▸ **Written instruction**: Start at the first line of the material below and retype each line through the one containing "from mathutils import Vector, Matrix", exactly.

▸ **Dataset extract**:
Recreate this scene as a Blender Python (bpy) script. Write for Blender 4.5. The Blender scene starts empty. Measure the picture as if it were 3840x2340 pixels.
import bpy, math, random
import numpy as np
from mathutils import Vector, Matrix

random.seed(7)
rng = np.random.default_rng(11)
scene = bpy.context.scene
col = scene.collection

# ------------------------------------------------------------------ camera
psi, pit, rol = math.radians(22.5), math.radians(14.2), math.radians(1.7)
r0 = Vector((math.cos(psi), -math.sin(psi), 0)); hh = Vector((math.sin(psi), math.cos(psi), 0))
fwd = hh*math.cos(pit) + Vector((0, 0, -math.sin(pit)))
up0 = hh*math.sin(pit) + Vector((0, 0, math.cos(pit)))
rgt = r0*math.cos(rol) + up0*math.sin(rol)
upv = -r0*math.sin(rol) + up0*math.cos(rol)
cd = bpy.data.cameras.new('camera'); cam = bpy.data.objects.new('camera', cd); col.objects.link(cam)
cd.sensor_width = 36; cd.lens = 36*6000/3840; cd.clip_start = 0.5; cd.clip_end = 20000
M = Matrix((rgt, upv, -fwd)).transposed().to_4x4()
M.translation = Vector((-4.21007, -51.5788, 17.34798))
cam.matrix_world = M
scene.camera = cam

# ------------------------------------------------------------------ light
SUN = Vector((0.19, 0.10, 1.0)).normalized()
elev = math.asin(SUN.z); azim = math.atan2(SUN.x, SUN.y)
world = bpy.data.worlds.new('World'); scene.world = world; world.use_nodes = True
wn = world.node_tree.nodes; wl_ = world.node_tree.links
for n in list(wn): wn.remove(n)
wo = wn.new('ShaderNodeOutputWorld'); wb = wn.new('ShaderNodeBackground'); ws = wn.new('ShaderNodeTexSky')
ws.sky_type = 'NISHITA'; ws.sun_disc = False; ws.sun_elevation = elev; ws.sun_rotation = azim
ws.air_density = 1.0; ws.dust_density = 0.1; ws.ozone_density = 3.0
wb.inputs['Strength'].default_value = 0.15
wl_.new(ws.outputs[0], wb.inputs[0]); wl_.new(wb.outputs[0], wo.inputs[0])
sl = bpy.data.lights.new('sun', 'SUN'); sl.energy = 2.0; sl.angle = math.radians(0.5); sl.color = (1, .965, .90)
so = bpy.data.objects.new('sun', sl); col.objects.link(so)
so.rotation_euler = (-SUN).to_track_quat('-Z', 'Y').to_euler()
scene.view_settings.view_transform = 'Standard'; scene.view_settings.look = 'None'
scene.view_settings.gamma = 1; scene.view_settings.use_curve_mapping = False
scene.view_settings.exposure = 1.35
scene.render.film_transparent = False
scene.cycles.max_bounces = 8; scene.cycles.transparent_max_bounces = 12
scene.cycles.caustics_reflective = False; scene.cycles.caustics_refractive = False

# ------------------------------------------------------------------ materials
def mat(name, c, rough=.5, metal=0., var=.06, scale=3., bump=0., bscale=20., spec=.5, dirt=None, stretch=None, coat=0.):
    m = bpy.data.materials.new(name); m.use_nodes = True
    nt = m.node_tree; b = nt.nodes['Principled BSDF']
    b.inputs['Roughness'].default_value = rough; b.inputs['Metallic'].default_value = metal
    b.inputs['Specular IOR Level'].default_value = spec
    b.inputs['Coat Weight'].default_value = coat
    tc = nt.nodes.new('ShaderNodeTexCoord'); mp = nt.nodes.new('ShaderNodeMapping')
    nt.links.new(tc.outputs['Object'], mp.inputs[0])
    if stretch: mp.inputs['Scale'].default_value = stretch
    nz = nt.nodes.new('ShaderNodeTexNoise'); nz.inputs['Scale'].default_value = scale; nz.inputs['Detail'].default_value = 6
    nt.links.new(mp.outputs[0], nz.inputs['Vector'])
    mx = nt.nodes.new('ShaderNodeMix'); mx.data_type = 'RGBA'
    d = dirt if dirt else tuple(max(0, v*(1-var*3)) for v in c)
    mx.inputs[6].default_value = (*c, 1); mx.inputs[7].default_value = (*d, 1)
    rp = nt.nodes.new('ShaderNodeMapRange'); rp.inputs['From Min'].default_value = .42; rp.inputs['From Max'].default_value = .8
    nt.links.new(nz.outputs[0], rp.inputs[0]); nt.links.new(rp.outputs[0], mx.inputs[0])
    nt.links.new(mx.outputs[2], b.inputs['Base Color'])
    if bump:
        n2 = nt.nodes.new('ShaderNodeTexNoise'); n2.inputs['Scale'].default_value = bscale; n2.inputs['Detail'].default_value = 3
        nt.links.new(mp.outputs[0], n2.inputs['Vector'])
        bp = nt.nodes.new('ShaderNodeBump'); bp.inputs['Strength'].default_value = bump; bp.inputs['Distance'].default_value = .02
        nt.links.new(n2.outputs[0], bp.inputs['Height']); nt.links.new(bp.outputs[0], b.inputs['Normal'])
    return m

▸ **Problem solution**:
Recreate this scene as a Blender Python (bpy) script. Write for Blender 4.5. The Blender scene starts empty. Measure the picture as if it were 3840x2340 pixels.
import bpy, math, random
import numpy as np
from mathutils import Vector, Matrix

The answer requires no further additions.